Chapter 1 General Principles
Article 1
Shenzhen Boke New Materials Co., Ltd. (hereinafter referred to as "the Company") establishes the Strategy and ESG Committee to adapt to strategic needs, enhance core competitiveness, determine development plans, improve investment decision-making processes, and strengthen decision-making quality and effectiveness.
Article 2
To ensure the standardized and efficient operation of the Strategy and ESG Committee, the Company’s Board of Directors formulates these rules in accordance with the Company Law of the People's Republic of China, the Guidelines for the Governance of Listed Companies, the Shenzhen Stock Exchange GEM Listing Rules, the Hong Kong Stock Exchange Listing Rules, and the Company’s Articles of Association, among other relevant laws and regulations.
Article 3
Resolutions made by the Strategy and ESG Committee must comply with the Company’s Articles of Association, these rules, and other relevant laws and regulations.
Chapter 2 Composition
Article 4
The Strategy and ESG Committee consists of three directors and may have the chairman of the Company serve as the convener.
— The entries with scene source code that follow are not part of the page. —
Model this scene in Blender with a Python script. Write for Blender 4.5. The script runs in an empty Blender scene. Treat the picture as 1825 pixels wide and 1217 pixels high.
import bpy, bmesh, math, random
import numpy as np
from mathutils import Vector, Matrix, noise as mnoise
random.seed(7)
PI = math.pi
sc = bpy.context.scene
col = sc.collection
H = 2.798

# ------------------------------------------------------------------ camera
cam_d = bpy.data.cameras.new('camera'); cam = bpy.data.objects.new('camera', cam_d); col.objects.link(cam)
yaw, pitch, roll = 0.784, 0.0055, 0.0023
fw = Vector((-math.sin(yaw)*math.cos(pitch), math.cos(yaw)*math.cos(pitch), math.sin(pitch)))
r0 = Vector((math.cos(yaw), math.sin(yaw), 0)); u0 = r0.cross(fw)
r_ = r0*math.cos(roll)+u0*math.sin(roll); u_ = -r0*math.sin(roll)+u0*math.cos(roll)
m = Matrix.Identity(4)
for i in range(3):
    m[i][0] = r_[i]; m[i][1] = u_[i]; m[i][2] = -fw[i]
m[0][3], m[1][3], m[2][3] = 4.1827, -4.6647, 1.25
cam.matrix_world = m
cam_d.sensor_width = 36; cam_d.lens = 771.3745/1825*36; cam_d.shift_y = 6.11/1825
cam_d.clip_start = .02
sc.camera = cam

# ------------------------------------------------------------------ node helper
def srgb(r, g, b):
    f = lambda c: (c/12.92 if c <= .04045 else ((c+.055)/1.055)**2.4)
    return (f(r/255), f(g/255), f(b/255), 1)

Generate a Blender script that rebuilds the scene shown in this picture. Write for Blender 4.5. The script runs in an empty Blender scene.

Committee members are elected by the Board of Directors.
Article 5
Committee members are nominated by the chairman, more than half of the independent directors, or more than one-third of all directors, and elected by the Board of Directors. The committee has one convener, who may be the chairman of the Company. The convener is responsible for convening and presiding over committee meetings. If the convener is unable to perform their duties, they may designate another member to act on their behalf. If the convener fails to perform their duties and does not designate another member, any committee member may report the situation to the Board of Directors, which will designate a member to fulfill the convener's responsibilities.
Article 6
The term of the Strategy and ESG Committee members is consistent with that of the current Board of Directors and may be re-elected. Members cannot be dismissed without cause unless circumstances arise as specified in the Company Law, the Articles of Association, the Independent Director Work System, or these rules. If a committee member ceases to be a director or loses their independence as defined by the Hong Kong Listing Rules, they automatically lose their committee membership.
Article 7
If the number of committee members falls below two-thirds of the required number due to resignation, dismissal, or other reasons, the Board of Directors shall promptly supplement the committee. The committee shall suspend its powers until the number of members reaches the required two-thirds.
Article 8
The provisions regarding directors' duties in the Company Law and the Articles of Association apply to members of the Strategy and ESG Committee.